Однако если говорить об археологических данных, в целом этих дорийцев весьма трудно «привязать» к какой-либо территории – настолько трудно, что, учитывая отсутствие однозначно «дорийских» черт материальной культуры, не допускающих иного толкования, самое существование какой бы то ни было миграции в постмикенскую эпоху, а тем более вторжения, решительно отрицалось. Этой скептической точке зрения следует противопоставить прежде всего такое свидетельство, как языковые данные. Даже если Джон Чедвик был прав, находя формы протодорийского диалекта на табличках «линейного письма Б», завершение формирования дорийского диалекта как языка исторических греков, равно и ионийского (см. в следующей главе), согласно общему мнению, произошло во времена, наступившие после бронзового века, в начале железного века. Простейшая гипотеза, объясняющая это обстоятельство, состоит в том, что носители протодорийского диалекта покинули Северную Грецию (Фессалию?). Этот диалект впоследствии, по мере того как ранние дорийцы расселялись отдельными, зачастую противостоявшими друг другу общинами, превратился в ряд вариантов субстрата общего диалекта, причем аргосский отличался от лаконского (спартанского) и так далее.

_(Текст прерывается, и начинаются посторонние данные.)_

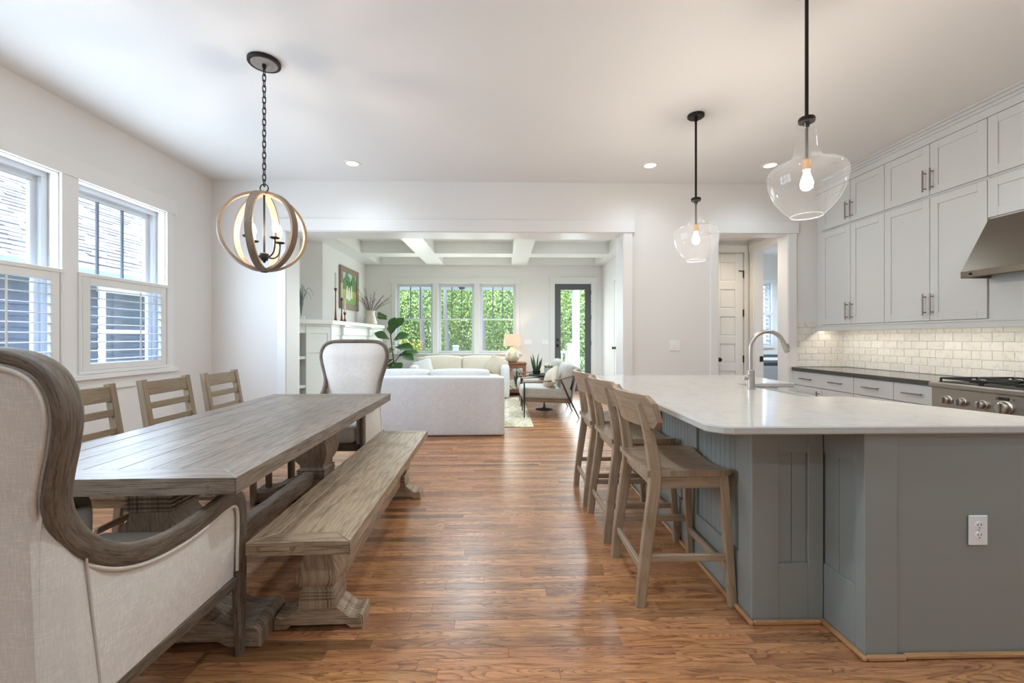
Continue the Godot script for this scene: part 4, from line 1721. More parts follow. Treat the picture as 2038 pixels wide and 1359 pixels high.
func dining_set() -> void:
	var turn := 0.0221
	# table
	var o := thing("dining_table", "long weathered wood dining table on two carved pedestals", "dining table", V(-1.46, 0, 2.64), turn)
	plank_top(o, MT.table_wood, 1.0, 2.264, 0.77, 0.060, 0.115, 6)
	var prof := [Vector2(0.15, 0.135), Vector2(0.15, 0.165), Vector2(0.125, 0.17)]
	for k in 4:
		var y := 0.175 + k * 0.018
		prof.append_array([Vector2(0.098, y), Vector2(0.108, y + 0.006), Vector2(0.108, y + 0.012), Vector2(0.098, y + 0.018)])
	for q in [[0.086, 0.255], [0.088, 0.275], [0.104, 0.30], [0.122, 0.335], [0.131, 0.375], [0.130, 0.41], [0.118, 0.45], [0.098, 0.49], [0.085, 0.52], [0.080, 0.545]]:
		prof.append(Vector2(q[0], q[1]))
	for k in 3:
		var y := 0.55 + k * 0.018
		prof.append_array([Vector2(0.084, y), Vector2(0.096, y + 0.006), Vector2(0.096, y + 0.012), Vector2(0.084, y + 0.018)])
	prof.append_array([Vector2(0.092, 0.61), Vector2(0.092, 0.665), Vector2(0.14, 0.67), Vector2(0.14, 0.711)])
	for z in [0.78, -0.78]:
		urn(o, MT.pedestal_wood, z, prof)
		scroll_foot(o, MT.pedestal_wood, z, 0.455, 0.14, 0.22)
	var mb := MB.new()
	mb.box(Vector3(0, 0.19, 0), Vector3(0.07, 0.10, 1.30), 0.005, 2)
	part("stretcher", mb, MT.pedestal_wood, o)
	mb = MB.new()
	for s in [-1, 1]:
		mb.box(Vector3(s * 0.30, 0.695, 0), Vector3(0.03, 0.03, 1.9), 0.003, 2)
	part("apron", mb, MT.pedestal_wood, o)
	# peg heads on the near end
	for x in [0.40, -0.38]:
		mb = MB.new()
		mb.xf = Transform3D(Basis(Vector3.RIGHT, PI / 2), Vector3(x, 0.738, 1.132))
		mb.col = Color(0.7, 0.66, 0.62)
		mb.lathe([Vector2(0.007, -0.002), Vector2(0.007, 0.0012), Vector2(0, 0.0018)], 12)
		part("peg", mb, MT.pedestal_wood, o)

	# bench
	o = thing("dining_bench", "long weathered wood bench on two carved pedestals beside the table", "bench", V(-0.813, 0, 2.66), turn)
	plank_top(o, MT.bench_wood, 0.395, 1.98, 0.47, 0.052, 0.085, 2, 0.52)
	prof = [Vector2(0.075, 0.10), Vector2(0.075, 0.135), Vector2(0.066, 0.137)]
	for k in 3:
		var y := 0.138 + k * 0.014
		prof.append_array([Vector2(0.062, y), Vector2(0.072, y + 0.004), Vector2(0.072, y + 0.009), Vector2(0.062, y + 0.014)])
	for q in [[0.062, 0.185], [0.074, 0.198], [0.083, 0.222], [0.083, 0.245], [0.075, 0.275], [0.063, 0.31], [0.058, 0.335], [0.057, 0.35]]:
		prof.append(Vector2(q[0], q[1]))
	for k in 2:
		var y := 0.352 + k * 0.015
		prof.append_array([Vector2(0.06, y), Vector2(0.069, y + 0.004), Vector2(0.069, y + 0.01), Vector2(0.06, y + 0.015)])
	prof.append_array([Vector2(0.062, 0.385), Vector2(0.062, 0.42)])
	for z in [0.74, -0.74]:
		urn(o, MT.bench_wood, z, prof)
		scroll_foot(o, MT.bench_wood, z, 0.19, 0.10, 0.12)
	mb = MB.new()
	mb.box(Vector3(0.0, 0.15, 0), Vector3(0.075, 0.085, 1.36), 0.005, 2)
	part("stretcher", mb, MT.bench_wood, o)
	for x in [0.16, -0.02, -0.15]:
		mb = MB.new()
		mb.xf = Transform3D(Basis(Vector3.RIGHT, PI / 2), Vector3(x, 0.446, 0.9905))
		mb.col = Color(0.6, 0.55, 0.5)
		mb.lathe([Vector2(0.008 if x != -0.02 else 0.011, -0.002), Vector2(0.008 if x != -0.02 else 0.011, 0.001), Vector2(0, 0.0016)], 12)
		part("peg", mb, MT.bench_wood, o)

	# ladder-back chairs along the window side, facing the table
	var c0 := ladder_chair()
	c0.position = V(-2.095, 0, 2.44)
	copy(c0, "dining_chair", "middle ladder-back chair of three, between the bank of windows and the table", V(-2.095, 0, 3.07), PI / 2 + 0.02, "ladder-back chairs on the window side")
	copy(c0, "dining_chair", "ladder-back chair of weathered wood at the far end of the window side", V(-2.07, 0, 3.62), PI / 2 + 0.03, "ladder-back chairs on the window side")

	# wing chairs at both ends
	var w0 := wing_chair()
	w0.position = V(-1.352, 0, 1.385)
	w0.rotation.y = PI
	copy(w0, "wing_chair", "oatmeal linen wing chair with wood frame at the far table end", V(-1.507, 0, 4.03), 0.0, "linen wing chairs at the table ends")

	# counter stools
	var s0 := stool()
	s0.position = V(0.882, 0, 2.215)
	copy(s0, "counter_stool", "middle wooden counter stool of the three tucked under the marble top", V(0.872, 0, 2.84), PI / 2 + 0.01, "counter stools along the island")
	copy(s0, "counter_stool", "wooden counter stool farthest from the viewer, near the grey armchair", V(0.862, 0, 3.41), PI / 2 - 0.01, "counter stools along the island")


# local frame: +z is the front
func ladder_chair() -> Node3D:
	var o := thing("dining_chair", "ladder-back chair of weathered wood directly behind the near wing chair", "chair", Vector3.ZERO, PI / 2, "ladder-back chairs on the window side")
	var m: Material = MT.chair_wood
	var w := 0.445
	var mb := MB.new()
	mb.col = Color(0.92, 0.92, 0.92)
	mb.box(Vector3(0, 0.452, 0.02), Vector3(w + 0.015, 0.035, 0.44), 0.008)
	part("seat", mb, m, o)
	for s in [-1, 1]:
		mb = MB.new()
		mb.uo = Vector2(rr(0, 3), rr(0, 3))
		var x: float = s * (w / 2 - 0.022)
		mb.bar(Vector3(x, 0, -0.245), Vector3(x, 0.46, -0.20), Vector2(0.04, 0.042), Vector2(0.042, 0.052))
		mb.bar(Vector3(x, 0.455, -0.20), Vector3(x, 0.98, -0.285), Vector2(0.042, 0.052), Vector2(0.042, 0.042))
		part("leg", mb, m, o)
		mb = MB.new()
		mb.uo = Vector2(rr(0, 3), rr(0, 3))
		mb.bar(Vector3(x, 0, 0.215), Vector3(x, 0.44, 0.21), Vector2(0.036, 0.036), Vector2(0.042, 0.042))
		part("leg", mb, m, o)
		mb = MB.new()
		mb.bar(Vector3(x, 0.20, -0.22), Vector3(x, 0.20, 0.21), Vector2(0.02, 0.03), Vector2(0.02, 0.03))
		part("stretcher", mb, m, o)
		mb = MB.new()
		mb.bar(Vector3(x * 0.98, 0.41, -0.2), Vector3(x * 0.98, 0.41, 0.2), Vector2(0.02, 0.05), Vector2(0.02, 0.05))
		part("apron", mb, m, o)
	for z in [-0.205, 0.205]:
		mb = MB.new()
		mb.box(Vector3(0, 0.41, z), Vector3(w - 0.08, 0.05, 0.02), 0.003)
		part("apron", mb, m, o)
	mb = MB.new()
	mb.box(Vector3(0, 0.26, 0.0), Vector3(w - 0.06, 0.03, 0.02), 0.003)
	part("stretcher", mb, m, o)
	for q in [[0.922, 0.092], [0.808, 0.044], [0.70, 0.038], [0.60, 0.038]]:
		mb = MB.new()
		mb.uo = Vector2(rr(0, 3), rr(0, 3))
		var t := rr(0.92, 1.05)
		mb.col = Color(t, t, t)
		var z: float = -0.20 - (q[0] - 0.455) / 0.525 * 0.085
		mb.xf = Transform3D(Basis(Vector3.RIGHT, -0.16), Vector3(0, q[0], z + 0.004))
		mb.box(Vector3.ZERO, Vector3(w - 0.075, q[1], 0.022), 0.003)
		part("rail", mb, m, o)
	return o


func spline(keys: Array, per := 6) -> Array:
	var c := Curve3D.new()
	for k in keys.size():
		var a: Vector3 = keys[maxi(k - 1, 0)]
		var b: Vector3 = keys[mini(k + 1, keys.size() - 1)]
		var tn := (b - a) / 6.0
		c.add_point(keys[k], -tn, tn)
	var out := []
	for k in keys.size() - 1:
		for q in per:
			out.append(c.sample(k, q / float(per)))
	out.append(keys[-1])
	return out

# shape of the wing chair's wooden outline on one side (x given for the right side)
func wing_path() -> Array:
	return spline([Vector3(0, 1.225, -0.375), Vector3(0.14, 1.224, -0.374), Vector3(0.235, 1.214, -0.37), Vector3(0.293, 1.185, -0.366), Vector3(0.324, 1.135, -0.362), Vector3(0.332, 1.075, -0.358), Vector3(0.319, 1.0, -0.352), Vector3(0.297, 0.925, -0.344), Vector3(0.278, 0.855, -0.33), Vector3(0.270, 0.785, -0.30),
		Vector3(0.270, 0.715, -0.248), Vector3(0.275, 0.655, -0.17), Vector3(0.283, 0.622, -0.07), Vector3(0.291, 0.616, 0.05), Vector3(0.299, 0.630, 0.16), Vector3(0.304, 0.646, 0.24), Vector3(0.306, 0.644, 0.295), Vector3(0.307, 0.615, 0.328), Vector3(0.307, 0.56, 0.34), Vector3(0.307, 0.44, 0.338), Vector3(0.307, 0.335, 0.336)], 4)

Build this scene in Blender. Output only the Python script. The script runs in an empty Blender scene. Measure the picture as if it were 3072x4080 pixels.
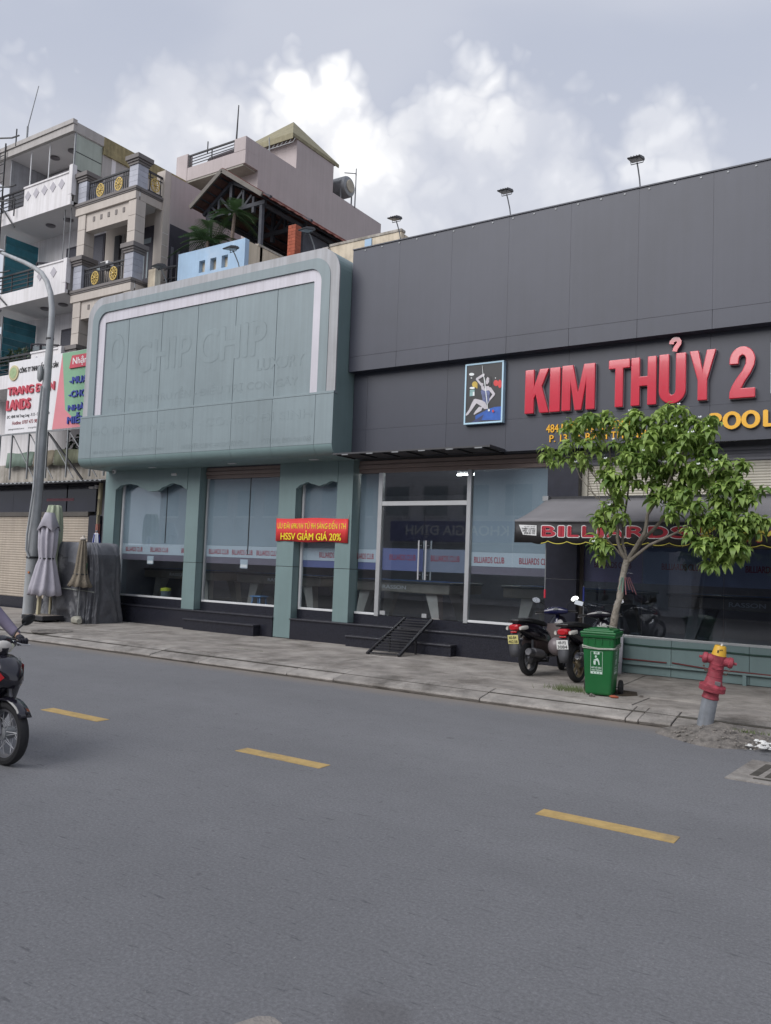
import bpy, bmesh, math, random
from mathutils import Vector, Matrix
random.seed(7)
scene = bpy.context.scene
COL = scene.collection
R = math.radians

# ------------------------------------------------------------------ camera
CAM_H = 1.85
YAW, PITCH, ROLL = 0.58486, 0.06403, 0.03780
def cam_axes():
    f = Vector((-math.sin(YAW)*math.cos(PITCH), math.cos(YAW)*math.cos(PITCH), math.sin(PITCH)))
    r = Vector((math.cos(YAW), math.sin(YAW), 0)); u = r.cross(f)
    c, s = math.cos(ROLL), math.sin(ROLL)
    return c*r+s*u, -s*r+c*u, f
AR, AU, AF = cam_axes()
cd = bpy.data.cameras.new('camera'); cam = bpy.data.objects.new('camera', cd); COL.objects.link(cam)
cam.matrix_world = Matrix(((AR.x, AU.x, -AF.x, 0), (AR.y, AU.y, -AF.y, 0), (AR.z, AU.z, -AF.z, CAM_H), (0, 0, 0, 1)))
cd.sensor_fit = 'HORIZONTAL'; cd.sensor_width = 36; cd.lens = 36*3305.1/3072; cd.clip_start = .05; cd.clip_end = 3000
scene.camera = cam
scene.render.resolution_x, scene.render.resolution_y = 771, 1024

# ------------------------------------------------------------------ light
SUN_EL, SUN_AZ = 37, 198          # azimuth measured clockwise from +Y (behind the camera, a little to the left)
sd = bpy.data.lights.new('sun', 'SUN'); so = bpy.data.objects.new('sun', sd); COL.objects.link(so)
sd.energy = 1.5; sd.angle = R(50); sd.color = (1, .985, .97)
dv = Vector((math.sin(R(SUN_AZ))*math.cos(R(SUN_EL)), math.cos(R(SUN_AZ))*math.cos(R(SUN_EL)), math.sin(R(SUN_EL))))
so.rotation_euler = dv.to_track_quat('Z', 'Y').to_euler(); so.location = (0, 0, 40)
vs = scene.view_settings
vs.view_transform = 'Standard'; vs.look = 'None'; vs.gamma = 1; vs.exposure = 0.9; vs.use_curve_mapping = False

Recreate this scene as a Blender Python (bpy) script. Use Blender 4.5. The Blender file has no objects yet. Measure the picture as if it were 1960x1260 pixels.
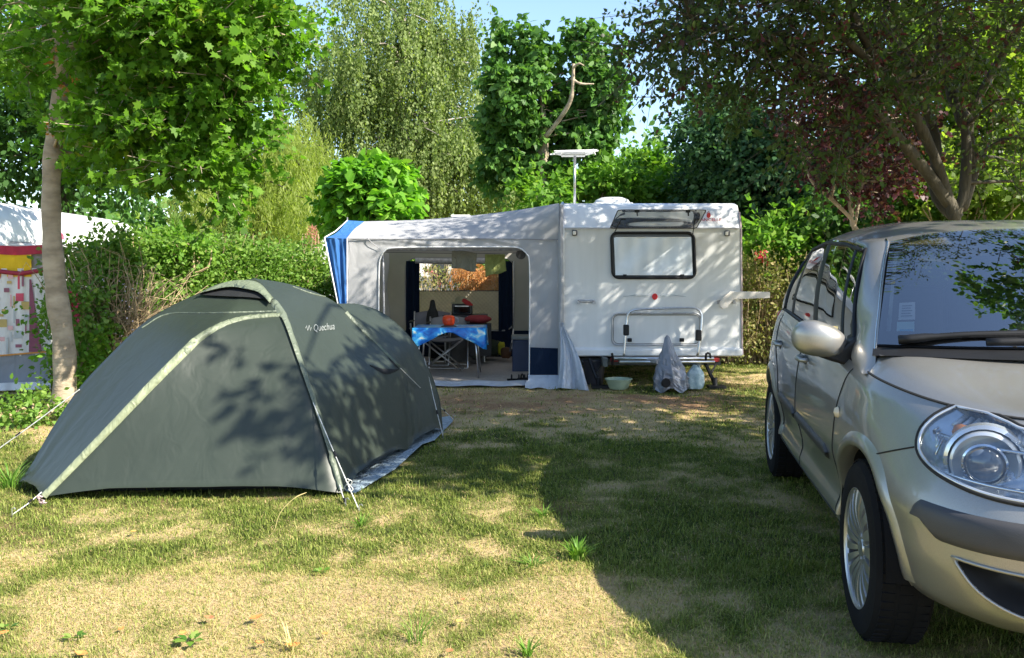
import bpy, bmesh, math, random
import numpy as np
from math import sin, cos, pi, radians, sqrt, atan2
from mathutils import Vector, Matrix
from mathutils.bvhtree import BVHTree
from mathutils import noise as mnoise

# ------------------------------------------------------------ camera, sky, sun
S = bpy.context.scene
COL = S.collection
CAMH, FPX, PITCH = 1.40, 1700.0, math.atan(115 / 1700.0)
cd = bpy.data.cameras.new('camera'); cam = bpy.data.objects.new('camera', cd); COL.objects.link(cam)
cam.location = (0, 0, CAMH); cam.rotation_euler = (pi / 2 - PITCH, 0, 0)
cd.sensor_width = 36; cd.lens = FPX / 1960 * 36; cd.clip_start = 0.05; cd.clip_end = 3000
S.camera = cam
SUN_EL, SUN_AZ = radians(39.5), radians(32)      # azimuth: from the right (+X) and this far behind the camera
SUNV = Vector((cos(SUN_EL) * cos(SUN_AZ), -cos(SUN_EL) * sin(SUN_AZ), sin(SUN_EL)))
w = bpy.data.worlds.new('World'); S.world = w; w.use_nodes = True
nt = w.node_tree; bg = nt.nodes['Background']
sky = nt.nodes.new('ShaderNodeTexSky'); sky.sky_type = 'NISHITA'; sky.sun_disc = False
sky.sun_elevation = SUN_EL; sky.sun_rotation = atan2(SUNV.x, SUNV.y)
sky.air_density = 1.0; sky.dust_density = 0.7; sky.ozone_density = 2.2
nt.links.new(sky.outputs[0], bg.inputs[0]); bg.inputs[1].default_value = 0.11
sd = bpy.data.lights.new('sun', 'SUN'); sun = bpy.data.objects.new('sun', sd); COL.objects.link(sun)
sd.energy = 5.0; sd.angle = radians(0.5); sd.color = (1.0, 0.93, 0.80)
sun.rotation_euler = SUNV.to_track_quat('Z', 'Y').to_euler()
S.view_settings.view_transform = 'Standard'; S.view_settings.look = 'None'
S.view_settings.exposure = 1.5; S.view_settings.gamma = 1.0
S.cycles.max_bounces = 8; S.cycles.transparent_max_bounces = 16

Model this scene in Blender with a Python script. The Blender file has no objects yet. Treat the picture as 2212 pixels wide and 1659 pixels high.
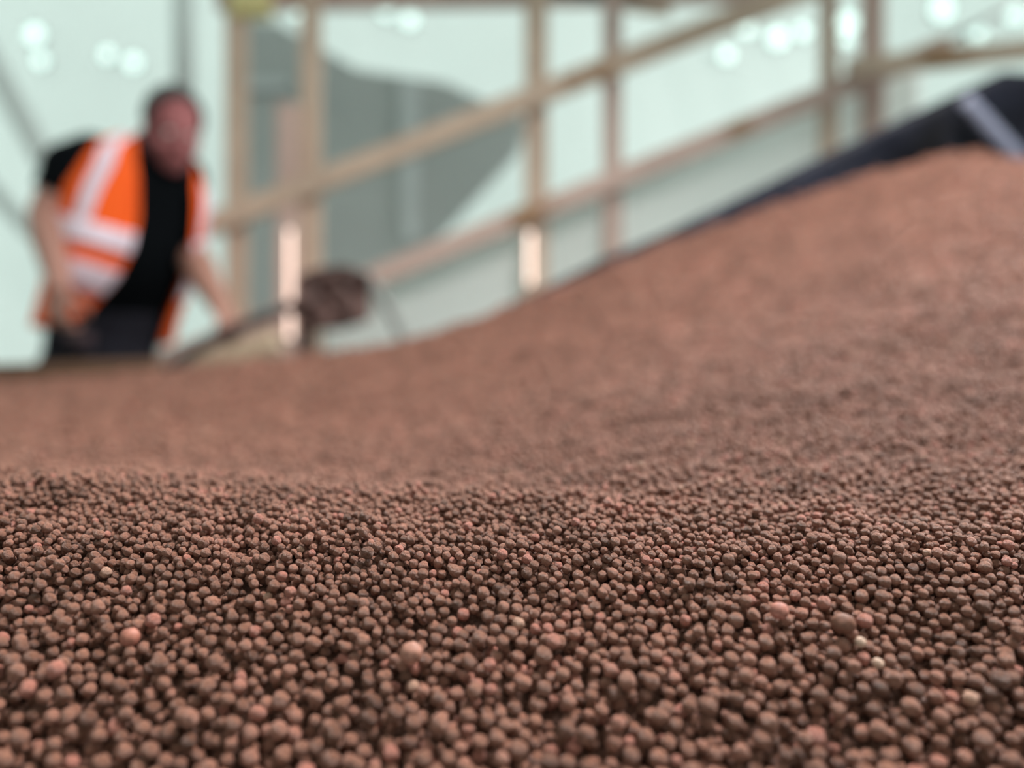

Геродот в занятном, но совершенно умозрительном рассуждении о семи этнических группах, населявших Пелопоннес в его дни, говорит о кинуриях, которые занимали окраинную территорию на границе между аргосской и спартанской сферами влияния, следующее: «Кинурии принадлежат к числу коренных жителей. Это, по-видимому, единственное ионийское племя на Пелопоннесе. Со временем, будучи под властью аргосцев, они превратились в дорийцев» [17].